Based upon the type of fraud customers want to predict, Amazon Fraud Detector will pre-process the data, select an algorithm, and train a model. The 20-year historical data from AWS can improve the accuracy of the trained model even if the number of fraudulent examples provided by a customer to Amazon Fraud Detector is low.

Amazon Fraud Detector trains and deploys a model to a fully managed, private Application Programming Interface (API) endpoint.

Customers can send new activity, such as signups or new purchases, to the API and receive a fraud risk response, which includes a precise fraud risk score.

Based on the report, a customer's application can determine the right course of action (e.g. accept a purchase, or pass it to a human for review).

"Customers of all sizes and across all industries have told us they spend a lot of time and effort trying to decrease the amount of fraud occurring on their websites and applications," says AWS vice president of Amazon Machine learning, Swami Sivasubramanian.

The company says it has made 'significant investments' over the past 20 years to combat fraudulent activity using sophisticated machine learning techniques that minimise customer friction, all while staying one step ahead of bad actors.

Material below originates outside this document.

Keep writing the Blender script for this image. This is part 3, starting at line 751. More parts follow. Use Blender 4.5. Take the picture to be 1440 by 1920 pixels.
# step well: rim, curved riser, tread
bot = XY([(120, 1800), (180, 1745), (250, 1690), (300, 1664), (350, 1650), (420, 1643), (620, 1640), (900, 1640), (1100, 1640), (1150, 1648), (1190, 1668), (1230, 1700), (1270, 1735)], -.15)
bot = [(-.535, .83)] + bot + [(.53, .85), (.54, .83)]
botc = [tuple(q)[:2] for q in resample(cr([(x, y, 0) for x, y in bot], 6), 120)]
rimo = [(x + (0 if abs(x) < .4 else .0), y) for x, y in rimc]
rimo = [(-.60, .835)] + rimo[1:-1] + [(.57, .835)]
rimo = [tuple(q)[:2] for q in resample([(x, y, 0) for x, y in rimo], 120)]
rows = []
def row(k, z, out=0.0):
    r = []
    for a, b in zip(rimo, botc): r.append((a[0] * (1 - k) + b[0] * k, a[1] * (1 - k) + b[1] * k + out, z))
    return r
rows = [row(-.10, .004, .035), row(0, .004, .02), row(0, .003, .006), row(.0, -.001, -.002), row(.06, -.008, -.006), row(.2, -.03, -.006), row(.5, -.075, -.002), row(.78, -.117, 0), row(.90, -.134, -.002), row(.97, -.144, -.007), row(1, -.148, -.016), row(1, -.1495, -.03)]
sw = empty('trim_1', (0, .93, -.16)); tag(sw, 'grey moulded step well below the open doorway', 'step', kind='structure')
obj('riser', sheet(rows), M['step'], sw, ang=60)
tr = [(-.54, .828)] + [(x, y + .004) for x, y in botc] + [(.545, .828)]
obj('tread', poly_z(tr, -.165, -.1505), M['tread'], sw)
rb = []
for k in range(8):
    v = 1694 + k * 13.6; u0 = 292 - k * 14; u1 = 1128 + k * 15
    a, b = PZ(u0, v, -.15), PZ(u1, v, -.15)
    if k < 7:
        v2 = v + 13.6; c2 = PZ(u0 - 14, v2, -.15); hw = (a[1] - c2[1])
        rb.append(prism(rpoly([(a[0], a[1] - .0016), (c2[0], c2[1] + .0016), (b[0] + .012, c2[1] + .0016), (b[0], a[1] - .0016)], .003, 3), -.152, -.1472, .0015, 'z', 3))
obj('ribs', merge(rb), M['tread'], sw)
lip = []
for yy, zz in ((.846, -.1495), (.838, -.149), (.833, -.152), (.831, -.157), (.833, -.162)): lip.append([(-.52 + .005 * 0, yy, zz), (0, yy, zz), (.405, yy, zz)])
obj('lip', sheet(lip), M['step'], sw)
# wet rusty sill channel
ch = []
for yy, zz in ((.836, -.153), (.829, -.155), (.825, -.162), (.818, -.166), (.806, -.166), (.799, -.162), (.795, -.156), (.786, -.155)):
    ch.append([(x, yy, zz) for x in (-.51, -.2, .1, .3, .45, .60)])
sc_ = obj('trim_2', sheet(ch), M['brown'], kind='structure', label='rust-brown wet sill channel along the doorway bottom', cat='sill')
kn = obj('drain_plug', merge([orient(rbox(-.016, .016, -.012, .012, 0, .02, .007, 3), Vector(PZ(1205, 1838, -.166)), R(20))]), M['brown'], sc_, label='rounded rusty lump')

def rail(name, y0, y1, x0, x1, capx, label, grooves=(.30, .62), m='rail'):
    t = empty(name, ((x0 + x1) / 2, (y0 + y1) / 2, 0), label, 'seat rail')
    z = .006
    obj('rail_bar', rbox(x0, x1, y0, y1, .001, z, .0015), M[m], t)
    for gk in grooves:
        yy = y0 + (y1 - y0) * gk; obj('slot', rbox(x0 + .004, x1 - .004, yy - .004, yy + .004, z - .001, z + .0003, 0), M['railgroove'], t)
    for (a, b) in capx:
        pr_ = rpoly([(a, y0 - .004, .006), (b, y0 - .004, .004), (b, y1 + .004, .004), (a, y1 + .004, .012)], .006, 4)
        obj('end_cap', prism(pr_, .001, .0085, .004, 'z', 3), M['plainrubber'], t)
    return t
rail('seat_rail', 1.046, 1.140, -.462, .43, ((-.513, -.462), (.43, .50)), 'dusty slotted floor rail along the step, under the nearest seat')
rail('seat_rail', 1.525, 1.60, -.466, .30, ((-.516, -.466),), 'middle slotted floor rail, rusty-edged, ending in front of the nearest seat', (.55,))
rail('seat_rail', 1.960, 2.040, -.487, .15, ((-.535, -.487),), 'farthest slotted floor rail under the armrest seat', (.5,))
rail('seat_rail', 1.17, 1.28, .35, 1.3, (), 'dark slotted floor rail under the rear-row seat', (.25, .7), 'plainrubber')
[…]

While Amazon stresses that no experience in machine learning is required to deploy Amazon Fraud Detector, developers with machine learning knowledge can customise the tool with a combination of machine learning models from the tool itself and Amazon SageMaker.

"We're excited to bring customers Amazon Fraud Detector so they can automatically detect potential fraud, save time and money, and improve customer experiences—with no machine learning experience required," concludes Sivasubramanian.

Amazon Fraud Detector is available today in Asia Pacific (Singapore), Asia Pacific (Sydney), US East (North Virginia), US East (Ohio), US West (Oregon), and EU (Ireland), with availability in additional regions in the coming months.